● **Data supplied**
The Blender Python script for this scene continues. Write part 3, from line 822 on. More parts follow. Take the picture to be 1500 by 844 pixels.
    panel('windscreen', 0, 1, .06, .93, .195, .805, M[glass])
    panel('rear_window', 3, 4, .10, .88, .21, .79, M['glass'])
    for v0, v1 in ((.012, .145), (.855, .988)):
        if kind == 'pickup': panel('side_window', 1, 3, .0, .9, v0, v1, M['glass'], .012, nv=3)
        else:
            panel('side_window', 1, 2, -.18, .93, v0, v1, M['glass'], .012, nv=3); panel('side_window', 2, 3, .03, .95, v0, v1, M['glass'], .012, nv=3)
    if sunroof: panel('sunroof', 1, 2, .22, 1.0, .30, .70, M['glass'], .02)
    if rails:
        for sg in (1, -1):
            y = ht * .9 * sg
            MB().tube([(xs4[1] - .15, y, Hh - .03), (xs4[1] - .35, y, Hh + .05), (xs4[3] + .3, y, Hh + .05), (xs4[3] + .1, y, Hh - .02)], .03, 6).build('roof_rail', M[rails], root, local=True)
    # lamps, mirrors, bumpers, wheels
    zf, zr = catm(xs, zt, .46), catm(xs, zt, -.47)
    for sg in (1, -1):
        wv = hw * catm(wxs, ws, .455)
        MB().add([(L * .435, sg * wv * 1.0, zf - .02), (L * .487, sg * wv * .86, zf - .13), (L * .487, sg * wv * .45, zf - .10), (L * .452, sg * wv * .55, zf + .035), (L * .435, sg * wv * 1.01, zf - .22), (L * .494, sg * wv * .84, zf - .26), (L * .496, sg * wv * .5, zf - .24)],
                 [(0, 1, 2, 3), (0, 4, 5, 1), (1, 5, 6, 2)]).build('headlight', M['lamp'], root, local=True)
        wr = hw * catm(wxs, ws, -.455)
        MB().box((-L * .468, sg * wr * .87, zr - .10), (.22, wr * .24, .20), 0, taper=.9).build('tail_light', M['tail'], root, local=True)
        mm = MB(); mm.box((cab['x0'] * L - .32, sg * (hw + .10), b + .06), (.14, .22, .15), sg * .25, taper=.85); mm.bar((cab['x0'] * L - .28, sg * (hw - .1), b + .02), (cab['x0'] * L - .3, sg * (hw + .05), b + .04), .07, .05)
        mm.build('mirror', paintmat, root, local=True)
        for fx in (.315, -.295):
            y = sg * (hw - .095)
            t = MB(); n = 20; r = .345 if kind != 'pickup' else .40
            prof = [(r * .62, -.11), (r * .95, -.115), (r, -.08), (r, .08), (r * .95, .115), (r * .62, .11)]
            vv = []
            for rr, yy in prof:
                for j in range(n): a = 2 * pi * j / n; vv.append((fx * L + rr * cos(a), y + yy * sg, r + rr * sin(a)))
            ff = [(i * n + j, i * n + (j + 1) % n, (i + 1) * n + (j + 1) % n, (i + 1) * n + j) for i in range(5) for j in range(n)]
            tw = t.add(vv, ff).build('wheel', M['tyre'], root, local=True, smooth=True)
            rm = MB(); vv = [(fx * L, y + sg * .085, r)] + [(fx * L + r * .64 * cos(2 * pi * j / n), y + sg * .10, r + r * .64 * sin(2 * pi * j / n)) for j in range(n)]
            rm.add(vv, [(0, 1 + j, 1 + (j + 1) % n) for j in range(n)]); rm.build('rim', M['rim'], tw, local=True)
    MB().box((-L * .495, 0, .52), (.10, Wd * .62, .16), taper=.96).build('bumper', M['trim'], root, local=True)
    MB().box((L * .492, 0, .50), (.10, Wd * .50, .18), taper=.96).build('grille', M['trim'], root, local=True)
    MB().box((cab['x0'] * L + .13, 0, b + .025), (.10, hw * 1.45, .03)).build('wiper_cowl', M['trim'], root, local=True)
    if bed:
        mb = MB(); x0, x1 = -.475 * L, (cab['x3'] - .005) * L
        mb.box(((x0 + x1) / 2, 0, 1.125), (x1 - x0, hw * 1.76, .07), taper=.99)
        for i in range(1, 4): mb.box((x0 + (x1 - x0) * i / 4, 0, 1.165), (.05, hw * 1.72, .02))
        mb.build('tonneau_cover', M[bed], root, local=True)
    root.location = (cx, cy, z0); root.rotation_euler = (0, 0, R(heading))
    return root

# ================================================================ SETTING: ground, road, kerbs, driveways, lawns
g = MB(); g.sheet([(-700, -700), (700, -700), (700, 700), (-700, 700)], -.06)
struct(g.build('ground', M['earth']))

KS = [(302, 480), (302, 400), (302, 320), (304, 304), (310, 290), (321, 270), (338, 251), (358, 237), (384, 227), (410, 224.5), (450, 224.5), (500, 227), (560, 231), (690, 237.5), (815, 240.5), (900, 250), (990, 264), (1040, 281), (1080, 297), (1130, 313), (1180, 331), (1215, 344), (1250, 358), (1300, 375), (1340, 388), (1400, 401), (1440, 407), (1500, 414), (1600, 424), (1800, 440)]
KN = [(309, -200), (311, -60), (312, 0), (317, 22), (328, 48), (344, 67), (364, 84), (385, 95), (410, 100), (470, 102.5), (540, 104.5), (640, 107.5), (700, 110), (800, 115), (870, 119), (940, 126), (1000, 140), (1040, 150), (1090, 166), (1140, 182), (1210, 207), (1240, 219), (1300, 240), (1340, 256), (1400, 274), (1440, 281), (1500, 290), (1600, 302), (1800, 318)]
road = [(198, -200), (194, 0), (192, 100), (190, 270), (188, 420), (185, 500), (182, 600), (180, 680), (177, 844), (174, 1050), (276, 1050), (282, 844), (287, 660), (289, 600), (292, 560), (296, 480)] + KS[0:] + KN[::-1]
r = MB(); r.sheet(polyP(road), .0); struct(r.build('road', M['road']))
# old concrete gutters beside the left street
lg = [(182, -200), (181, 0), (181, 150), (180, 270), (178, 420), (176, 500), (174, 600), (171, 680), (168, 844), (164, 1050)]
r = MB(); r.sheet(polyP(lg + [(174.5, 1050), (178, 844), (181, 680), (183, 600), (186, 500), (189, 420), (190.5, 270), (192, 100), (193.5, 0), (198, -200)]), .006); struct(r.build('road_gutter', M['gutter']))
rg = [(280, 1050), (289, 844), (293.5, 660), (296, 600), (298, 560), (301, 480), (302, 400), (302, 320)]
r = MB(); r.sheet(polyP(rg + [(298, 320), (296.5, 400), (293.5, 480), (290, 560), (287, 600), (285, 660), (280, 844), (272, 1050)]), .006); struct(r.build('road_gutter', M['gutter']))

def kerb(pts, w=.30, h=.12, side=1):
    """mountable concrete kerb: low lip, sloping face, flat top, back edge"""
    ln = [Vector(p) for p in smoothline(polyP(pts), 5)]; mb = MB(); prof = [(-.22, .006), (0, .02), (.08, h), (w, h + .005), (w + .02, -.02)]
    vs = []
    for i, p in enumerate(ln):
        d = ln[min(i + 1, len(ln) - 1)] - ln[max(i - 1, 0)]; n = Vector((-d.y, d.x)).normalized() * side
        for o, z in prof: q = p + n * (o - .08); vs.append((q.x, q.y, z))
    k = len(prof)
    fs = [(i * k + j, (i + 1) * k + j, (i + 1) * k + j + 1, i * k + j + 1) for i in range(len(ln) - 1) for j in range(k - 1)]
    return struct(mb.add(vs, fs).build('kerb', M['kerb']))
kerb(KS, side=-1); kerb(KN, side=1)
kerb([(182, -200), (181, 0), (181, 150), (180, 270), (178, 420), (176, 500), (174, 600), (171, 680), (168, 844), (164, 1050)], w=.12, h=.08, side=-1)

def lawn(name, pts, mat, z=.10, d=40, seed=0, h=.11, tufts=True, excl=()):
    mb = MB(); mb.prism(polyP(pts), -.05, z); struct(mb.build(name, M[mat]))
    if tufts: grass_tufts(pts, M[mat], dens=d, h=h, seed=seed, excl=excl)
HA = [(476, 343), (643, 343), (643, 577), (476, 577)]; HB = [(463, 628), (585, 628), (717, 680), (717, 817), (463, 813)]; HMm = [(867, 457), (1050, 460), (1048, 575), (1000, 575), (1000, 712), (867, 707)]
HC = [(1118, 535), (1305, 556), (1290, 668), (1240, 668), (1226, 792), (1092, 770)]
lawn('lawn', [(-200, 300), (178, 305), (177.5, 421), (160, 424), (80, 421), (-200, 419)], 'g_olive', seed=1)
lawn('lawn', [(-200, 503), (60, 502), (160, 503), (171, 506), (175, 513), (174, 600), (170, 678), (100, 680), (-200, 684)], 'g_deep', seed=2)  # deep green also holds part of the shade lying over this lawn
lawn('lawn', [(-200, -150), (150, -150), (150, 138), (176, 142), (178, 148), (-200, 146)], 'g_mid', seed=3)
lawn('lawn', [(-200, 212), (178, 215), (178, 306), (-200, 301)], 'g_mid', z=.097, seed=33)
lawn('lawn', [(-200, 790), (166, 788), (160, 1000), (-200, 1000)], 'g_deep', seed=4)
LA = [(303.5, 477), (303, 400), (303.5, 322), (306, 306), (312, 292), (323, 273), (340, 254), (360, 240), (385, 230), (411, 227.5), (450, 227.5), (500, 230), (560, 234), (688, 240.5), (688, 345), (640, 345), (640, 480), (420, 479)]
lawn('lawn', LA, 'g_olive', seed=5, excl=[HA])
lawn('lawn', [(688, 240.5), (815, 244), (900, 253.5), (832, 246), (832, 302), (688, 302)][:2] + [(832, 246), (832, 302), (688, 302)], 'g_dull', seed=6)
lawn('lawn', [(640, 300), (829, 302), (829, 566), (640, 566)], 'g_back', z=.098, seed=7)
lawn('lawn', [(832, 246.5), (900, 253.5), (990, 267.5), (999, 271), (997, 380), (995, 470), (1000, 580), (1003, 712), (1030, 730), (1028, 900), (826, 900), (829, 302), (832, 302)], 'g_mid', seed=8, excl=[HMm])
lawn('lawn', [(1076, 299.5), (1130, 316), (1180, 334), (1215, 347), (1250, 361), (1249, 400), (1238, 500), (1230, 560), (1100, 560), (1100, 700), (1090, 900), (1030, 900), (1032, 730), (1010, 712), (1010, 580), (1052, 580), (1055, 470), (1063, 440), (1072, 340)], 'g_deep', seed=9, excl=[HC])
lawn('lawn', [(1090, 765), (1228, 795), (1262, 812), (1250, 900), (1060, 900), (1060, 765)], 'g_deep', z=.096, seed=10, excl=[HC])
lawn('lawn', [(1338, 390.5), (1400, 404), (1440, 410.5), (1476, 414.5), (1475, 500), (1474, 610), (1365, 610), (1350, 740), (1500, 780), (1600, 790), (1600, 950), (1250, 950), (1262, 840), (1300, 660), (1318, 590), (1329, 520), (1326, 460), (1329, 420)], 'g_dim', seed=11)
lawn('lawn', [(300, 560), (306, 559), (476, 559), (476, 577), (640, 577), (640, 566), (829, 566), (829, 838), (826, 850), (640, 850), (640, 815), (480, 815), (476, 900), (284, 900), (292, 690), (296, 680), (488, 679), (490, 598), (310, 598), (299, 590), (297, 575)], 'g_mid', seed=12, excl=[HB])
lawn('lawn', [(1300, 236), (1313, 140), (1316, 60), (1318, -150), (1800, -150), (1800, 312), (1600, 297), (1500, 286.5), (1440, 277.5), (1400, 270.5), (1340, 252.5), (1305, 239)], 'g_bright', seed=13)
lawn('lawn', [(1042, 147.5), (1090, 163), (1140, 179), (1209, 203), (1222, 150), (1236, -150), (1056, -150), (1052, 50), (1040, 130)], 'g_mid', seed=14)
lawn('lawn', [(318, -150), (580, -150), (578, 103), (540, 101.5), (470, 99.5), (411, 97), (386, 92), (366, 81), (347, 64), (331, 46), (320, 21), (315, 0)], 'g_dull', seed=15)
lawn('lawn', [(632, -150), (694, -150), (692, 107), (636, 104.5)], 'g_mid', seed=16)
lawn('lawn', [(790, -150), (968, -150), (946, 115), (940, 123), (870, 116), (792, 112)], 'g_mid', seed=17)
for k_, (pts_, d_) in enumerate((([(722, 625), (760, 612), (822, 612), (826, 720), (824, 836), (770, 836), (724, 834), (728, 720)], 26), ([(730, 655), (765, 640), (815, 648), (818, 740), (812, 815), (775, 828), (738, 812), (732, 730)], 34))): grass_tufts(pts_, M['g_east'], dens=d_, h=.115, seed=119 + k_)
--
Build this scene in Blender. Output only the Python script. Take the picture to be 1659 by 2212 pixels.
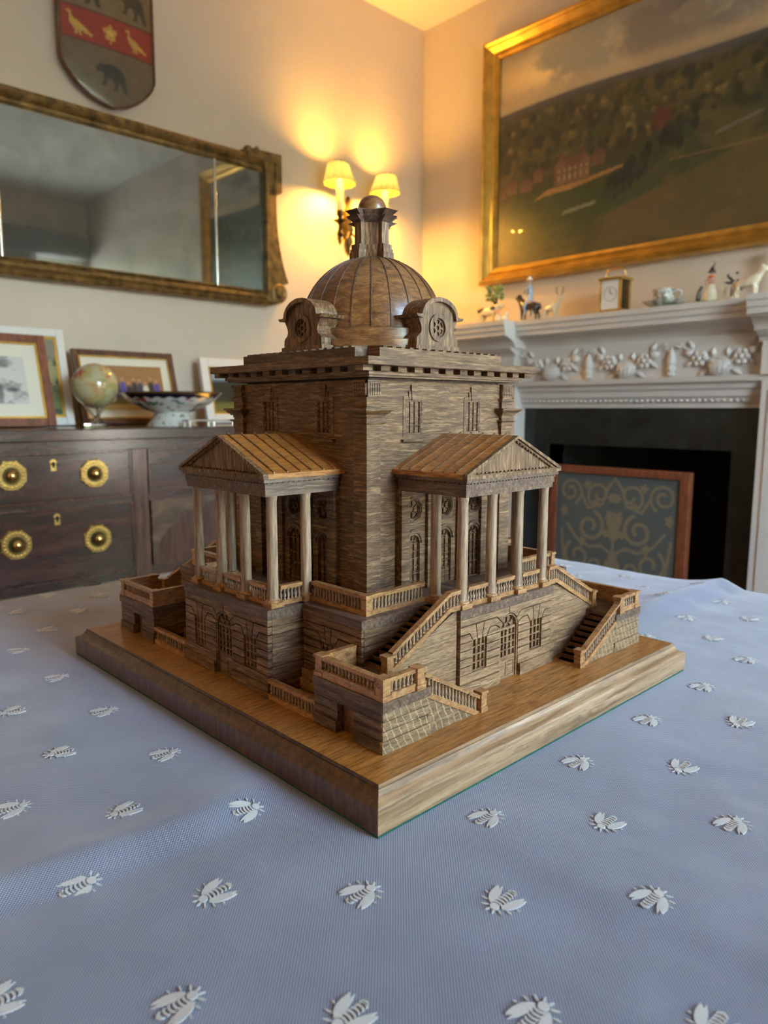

● **Task**
Report only how many lines in the entries contain "Blender".

● **Written response**
2